__Exercise directions__:
Extract the full listing verbatim and drop any pictures from your copy.

^^^^^^^^

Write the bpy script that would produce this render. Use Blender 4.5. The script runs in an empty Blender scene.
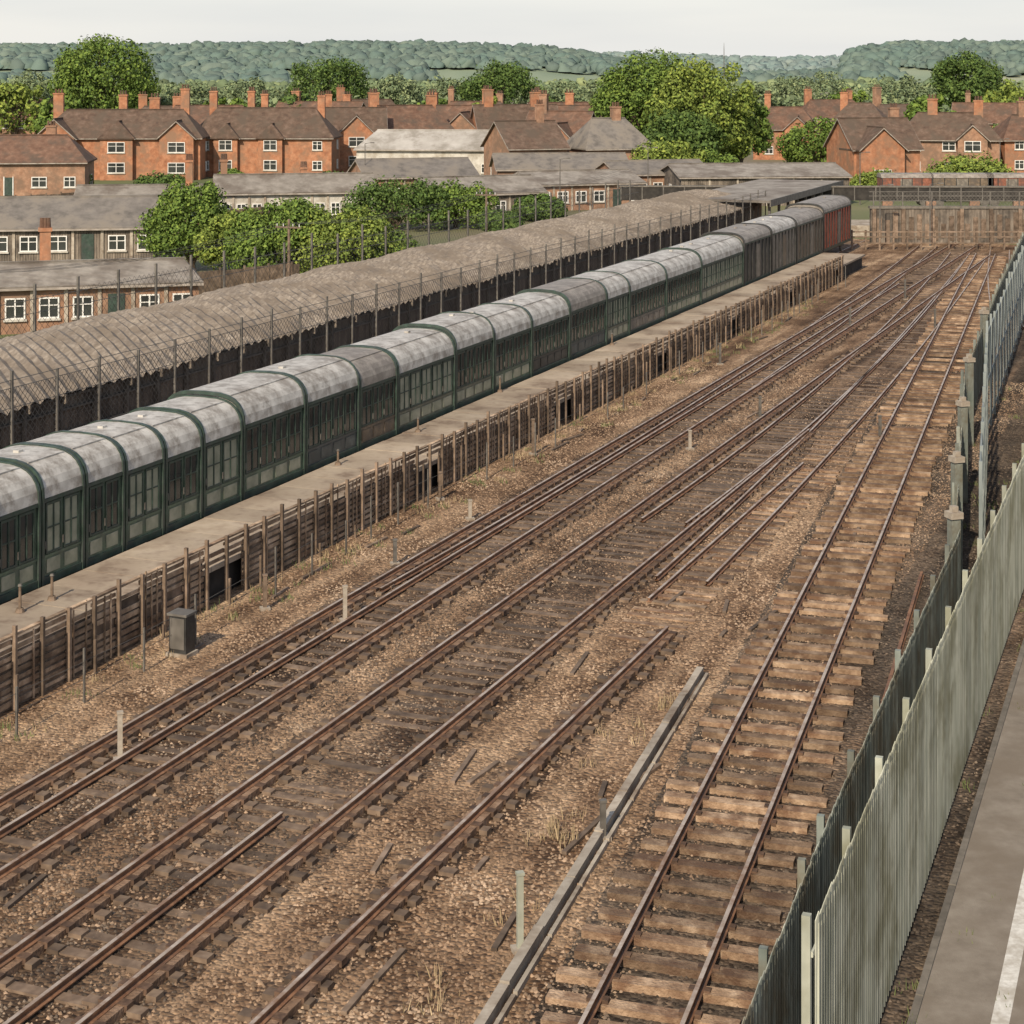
import bpy, math, random
import numpy as np
from mathutils import Vector, Euler
random.seed(7); RNG=np.random.default_rng(11)
S=bpy.context.scene
# ---------------------------------------------------------------- camera / survey
H=14.3; FPX=1800.0; HY=70.0
def g(x,y,z=0.0):
    """survey: ground coordinates (metres) of a point seen at photo x,y at height z"""
    Y=FPX*(H-z)/(y-HY); return ((x-512)/FPX*Y, Y)
# ---------------------------------------------------------------- materials
def nn(nt,t,**k):
    n=nt.nodes.new(t)
    for a,b in k.items(): setattr(n,a,b)
    return n
def ramp(nt,cols,pos=None):
    r=nn(nt,'ShaderNodeValToRGB'); e=r.color_ramp.elements
    n=len(cols); pos=pos or [0.3+0.4*i/(max(1,n-1)) for i in range(n)]
    while len(e)<n: e.new(0.5)
    for i in range(n):
        e[i].position=pos[i]; e[i].color=(*cols[i],1)
    return r
def mat(name,cols,scale=3.0,rough=0.85,bump=0.0,bscale=40,island=0.0,metal=0.0,stretch=(1,1,1),rot=0.0,
        wave=None,spec=0.4,dirt=None,dscale=0.7,hue=0.0,detail=3,wave2=None):
    m=bpy.data.materials.new(name); m.use_nodes=True; nt=m.node_tree; L=nt.links
    b=nt.nodes['Principled BSDF']; b.inputs['Roughness'].default_value=rough; b.inputs['Metallic'].default_value=metal
    b.inputs['Specular IOR Level'].default_value=spec
    tc=nn(nt,'ShaderNodeTexCoord'); mp0=nn(nt,'ShaderNodeMapping'); mp0.inputs['Rotation'].default_value=(0,0,rot)
    mp=nn(nt,'ShaderNodeMapping'); mp.inputs['Scale'].default_value=stretch
    L.new(tc.outputs['Object'],mp0.inputs[0]); L.new(mp0.outputs[0],mp.inputs[0])
    no=nn(nt,'ShaderNodeTexNoise'); no.inputs['Scale'].default_value=scale; no.inputs['Detail'].default_value=detail
    no.inputs['Roughness'].default_value=0.65
    L.new(mp.outputs[0],no.inputs[0])
    r=ramp(nt,cols); L.new(no.outputs[0],r.inputs[0]); col=r.outputs[0]
    if dirt:
        n2=nn(nt,'ShaderNodeTexNoise'); n2.inputs['Scale'].default_value=dscale; n2.inputs['Detail'].default_value=4
        n2.inputs['Roughness'].default_value=0.7
        L.new(mp0.outputs[0],n2.inputs[0]); rr=ramp(nt,[(0,0,0),(1,1,1)],[0.45,0.62]); L.new(n2.outputs[0],rr.inputs[0])
        mx=nn(nt,'ShaderNodeMix',data_type='RGBA'); L.new(rr.outputs[0],mx.inputs[0]); L.new(col,mx.inputs[6])
        mx.inputs[7].default_value=(*dirt,1); col=mx.outputs[2]
    if island or hue:
        ge=nn(nt,'ShaderNodeNewGeometry'); hs=nn(nt,'ShaderNodeHueSaturation')
        mr=nn(nt,'ShaderNodeMapRange'); mr.inputs[3].default_value=1-island; mr.inputs[4].default_value=1+island
        L.new(ge.outputs['Random Per Island'],mr.inputs[0]); L.new(mr.outputs[0],hs.inputs['Value'])
        if hue:
            m2=nn(nt,'ShaderNodeMath',operation='MULTIPLY'); m2.inputs[1].default_value=7.31
            m3=nn(nt,'ShaderNodeMath',operation='FRACT'); L.new(ge.outputs['Random Per Island'],m2.inputs[0]); L.new(m2.outputs[0],m3.inputs[0])
            m4=nn(nt,'ShaderNodeMapRange'); m4.inputs[3].default_value=.5-hue; m4.inputs[4].default_value=.5+hue
            L.new(m3.outputs[0],m4.inputs[0]); L.new(m4.outputs[0],hs.inputs['Hue'])
        L.new(col,hs.inputs['Color']); col=hs.outputs[0]
    L.new(col,b.inputs['Base Color'])
    hsrc=None
    for wv in (wave,wave2):
        if wv:
            w=nn(nt,'ShaderNodeTexWave'); w.bands_direction=wv[0]; w.inputs['Scale'].default_value=wv[1]
            w.inputs['Distortion'].default_value=0.6; w.inputs['Detail'].default_value=1; L.new(mp0.outputs[0],w.inputs[0])
            if hsrc is None: hsrc=w.outputs['Fac']
            else:
                ad=nn(nt,'ShaderNodeMath',operation='ADD'); L.new(hsrc,ad.inputs[0]); L.new(w.outputs['Fac'],ad.inputs[1]); hsrc=ad.outputs[0]
    if bump:
        bp=nn(nt,'ShaderNodeBump'); bp.inputs['Strength'].default_value=1; bp.inputs['Distance'].default_value=bump
        if hsrc is None:
            bn=nn(nt,'ShaderNodeTexNoise'); bn.inputs['Scale'].default_value=bscale; bn.inputs['Detail'].default_value=1
            L.new(mp0.outputs[0],bn.inputs[0]); hsrc=bn.outputs[0]
        L.new(hsrc,bp.inputs['Height']); L.new(bp.outputs[0],b.inputs['Normal'])
    return m
def leafm(name,c,isl=.45):
    """leaf colour varies leaf by leaf"""
    m=bpy.data.materials.new(name); m.use_nodes=True; nt=m.node_tree; b=nt.nodes['Principled BSDF']
    b.inputs['Roughness'].default_value=.8; b.inputs['Specular IOR Level'].default_value=.2
    ge=nn(nt,'ShaderNodeNewGeometry')
    r=ramp(nt,[tuple(x*(1-isl) for x in c),(c[0]*.9,c[1],c[2]),(c[0]*(1+isl*1.25),c[1]*(1+isl),c[2]*(1+isl*.6))],[0,.5,1])
    nt.links.new(ge.outputs['Random Per Island'],r.inputs[0]); nt.links.new(r.outputs[0],b.inputs['Base Color']); return m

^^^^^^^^

__Task solution__:
Write the bpy script that would produce this render. Use Blender 4.5. The script runs in an empty Blender scene.
import bpy, math, random
import numpy as np
from mathutils import Vector, Euler
random.seed(7); RNG=np.random.default_rng(11)
S=bpy.context.scene
# ---------------------------------------------------------------- camera / survey
H=14.3; FPX=1800.0; HY=70.0
def g(x,y,z=0.0):
    """survey: ground coordinates (metres) of a point seen at photo x,y at height z"""
    Y=FPX*(H-z)/(y-HY); return ((x-512)/FPX*Y, Y)
# ---------------------------------------------------------------- materials
def nn(nt,t,**k):
    n=nt.nodes.new(t)
    for a,b in k.items(): setattr(n,a,b)
    return n
def ramp(nt,cols,pos=None):
    r=nn(nt,'ShaderNodeValToRGB'); e=r.color_ramp.elements
    n=len(cols); pos=pos or [0.3+0.4*i/(max(1,n-1)) for i in range(n)]
    while len(e)<n: e.new(0.5)
    for i in range(n):
        e[i].position=pos[i]; e[i].color=(*cols[i],1)
    return r
def mat(name,cols,scale=3.0,rough=0.85,bump=0.0,bscale=40,island=0.0,metal=0.0,stretch=(1,1,1),rot=0.0,
        wave=None,spec=0.4,dirt=None,dscale=0.7,hue=0.0,detail=3,wave2=None):
    m=bpy.data.materials.new(name); m.use_nodes=True; nt=m.node_tree; L=nt.links
    b=nt.nodes['Principled BSDF']; b.inputs['Roughness'].default_value=rough; b.inputs['Metallic'].default_value=metal
    b.inputs['Specular IOR Level'].default_value=spec
    tc=nn(nt,'ShaderNodeTexCoord'); mp0=nn(nt,'ShaderNodeMapping'); mp0.inputs['Rotation'].default_value=(0,0,rot)
    mp=nn(nt,'ShaderNodeMapping'); mp.inputs['Scale'].default_value=stretch
    L.new(tc.outputs['Object'],mp0.inputs[0]); L.new(mp0.outputs[0],mp.inputs[0])
    no=nn(nt,'ShaderNodeTexNoise'); no.inputs['Scale'].default_value=scale; no.inputs['Detail'].default_value=detail
    no.inputs['Roughness'].default_value=0.65
    L.new(mp.outputs[0],no.inputs[0])
    r=ramp(nt,cols); L.new(no.outputs[0],r.inputs[0]); col=r.outputs[0]
    if dirt:
        n2=nn(nt,'ShaderNodeTexNoise'); n2.inputs['Scale'].default_value=dscale; n2.inputs['Detail'].default_value=4
        n2.inputs['Roughness'].default_value=0.7
        L.new(mp0.outputs[0],n2.inputs[0]); rr=ramp(nt,[(0,0,0),(1,1,1)],[0.45,0.62]); L.new(n2.outputs[0],rr.inputs[0])
        mx=nn(nt,'ShaderNodeMix',data_type='RGBA'); L.new(rr.outputs[0],mx.inputs[0]); L.new(col,mx.inputs[6])
        mx.inputs[7].default_value=(*dirt,1); col=mx.outputs[2]
    if island or hue:
        ge=nn(nt,'ShaderNodeNewGeometry'); hs=nn(nt,'ShaderNodeHueSaturation')
        mr=nn(nt,'ShaderNodeMapRange'); mr.inputs[3].default_value=1-island; mr.inputs[4].default_value=1+island
        L.new(ge.outputs['Random Per Island'],mr.inputs[0]); L.new(mr.outputs[0],hs.inputs['Value'])
        if hue:
            m2=nn(nt,'ShaderNodeMath',operation='MULTIPLY'); m2.inputs[1].default_value=7.31
            m3=nn(nt,'ShaderNodeMath',operation='FRACT'); L.new(ge.outputs['Random Per Island'],m2.inputs[0]); L.new(m2.outputs[0],m3.inputs[0])
            m4=nn(nt,'ShaderNodeMapRange'); m4.inputs[3].default_value=.5-hue; m4.inputs[4].default_value=.5+hue
            L.new(m3.outputs[0],m4.inputs[0]); L.new(m4.outputs[0],hs.inputs['Hue'])
        L.new(col,hs.inputs['Color']); col=hs.outputs[0]
    L.new(col,b.inputs['Base Color'])
    hsrc=None
    for wv in (wave,wave2):
        if wv:
            w=nn(nt,'ShaderNodeTexWave'); w.bands_direction=wv[0]; w.inputs['Scale'].default_value=wv[1]
            w.inputs['Distortion'].default_value=0.6; w.inputs['Detail'].default_value=1; L.new(mp0.outputs[0],w.inputs[0])
            if hsrc is None: hsrc=w.outputs['Fac']
            else:
                ad=nn(nt,'ShaderNodeMath',operation='ADD'); L.new(hsrc,ad.inputs[0]); L.new(w.outputs['Fac'],ad.inputs[1]); hsrc=ad.outputs[0]
    if bump:
        bp=nn(nt,'ShaderNodeBump'); bp.inputs['Strength'].default_value=1; bp.inputs['Distance'].default_value=bump
        if hsrc is None:
            bn=nn(nt,'ShaderNodeTexNoise'); bn.inputs['Scale'].default_value=bscale; bn.inputs['Detail'].default_value=1
            L.new(mp0.outputs[0],bn.inputs[0]); hsrc=bn.outputs[0]
        L.new(hsrc,bp.inputs['Height']); L.new(bp.outputs[0],b.inputs['Normal'])
    return m
def leafm(name,c,isl=.45):
    """leaf colour varies leaf by leaf"""
    m=bpy.data.materials.new(name); m.use_nodes=True; nt=m.node_tree; b=nt.nodes['Principled BSDF']
    b.inputs['Roughness'].default_value=.8; b.inputs['Specular IOR Level'].default_value=.2
    ge=nn(nt,'ShaderNodeNewGeometry')
    r=ramp(nt,[tuple(x*(1-isl) for x in c),(c[0]*.9,c[1],c[2]),(c[0]*(1+isl*1.25),c[1]*(1+isl),c[2]*(1+isl*.6))],[0,.5,1])
    nt.links.new(ge.outputs['Random Per Island'],r.inputs[0]); nt.links.new(r.outputs[0],b.inputs['Base Color']); return m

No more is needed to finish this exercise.